Inside the plush Egyptian Intelligence headquarters in Nasr City, a suburb of Cairo, a new way of ruling the Gaza Strip is being
negotiated.

With Egypt playing a facilitating role, it involves
replacing the previous 16 years of Hamas rule with an administration of independent Gazans who have no loyalty to Hamas, Islamic Jihad or Fatah — or, framed differently, an administration of independents and technocrats.
Details of the discussions are considered extremely confidential. But one Palestinian source, who declined to be named, told the JC about the scheme, which bypasses and in effect rejects the Russian-mediated talks a week ago held in Moscow between Palestinian Authority (PA) representatives and Hamas senior officials.
That meeting issued a declaration that “resistance” would continue under a new government. It did not spell out whether this would involve violent confrontations with Israel.

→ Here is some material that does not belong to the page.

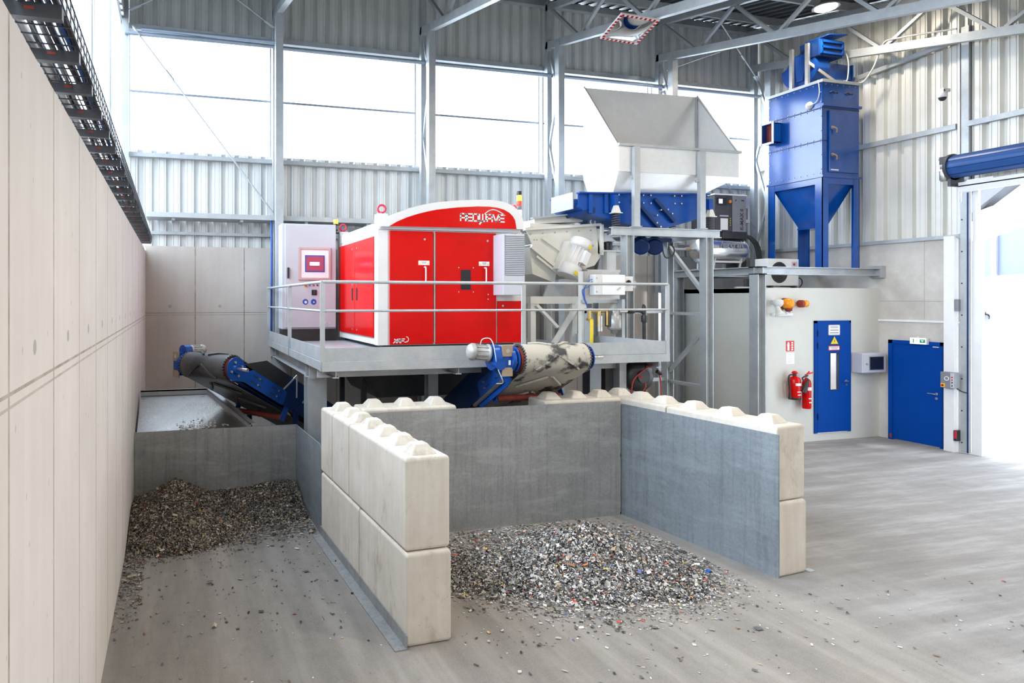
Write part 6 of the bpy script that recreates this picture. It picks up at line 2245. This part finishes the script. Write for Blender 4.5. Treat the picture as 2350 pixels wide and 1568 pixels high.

US President Joe Biden has spoken of aiming to get a “revitalised” PA to run Gaza. However the discussions in Cairo
with independents would seem to circumvent reinserting the PA’s control. It has been widely condemned internationally for corruption and for its refusal to condemn the October 7 attacks, as well as for its support for prisoners, including those who committed violent crimes against Israelis. Fatah controls
the PA, which is itself part of the PLO.
The technocrat administration plan, the JC was told, would involve the running of all current ministries, but only to the extent of restoring stability and rebuilding the devastated Strip, in coordination with international donors from Arab and Western countries. It would operate separately from whatever security arrangements are made to control internal violence and prevent clashes between any remaining gunmen in Gaza and Israeli forces.
“We reject being ‘planted’ or imposed in Gaza by Israel, and we
cannot be seen as being in any way in cahoots with the Israelis,” said a source, “but we assume they would find the plan acceptable.”
He added: “We know that the majority of Palestinians inside
Gaza are contemptuous of Hamas and Fatah, and would support the removal of both groups from power.”

Fatah lost armed control of the Gaza Strip in four days of bloody fighting against Hamas in 2007.
Its popularity crumbling after years of corrupt and ineffective rule over Gaza, Fatah had lost an election for the Palestinian parliament in Gaza and the West Bank the year before. According to the scenario envisaged by the Oslo Accords and its security provisions, security control was supposed, nevertheless, to have remained with forces loyal to Mahmoud
Abbas, so its overthrow in Gaza was illegal.
Most of the independents gathered in Cairo were able to leave Gaza via the Rafah crossing despite an Egyptian near-blockade.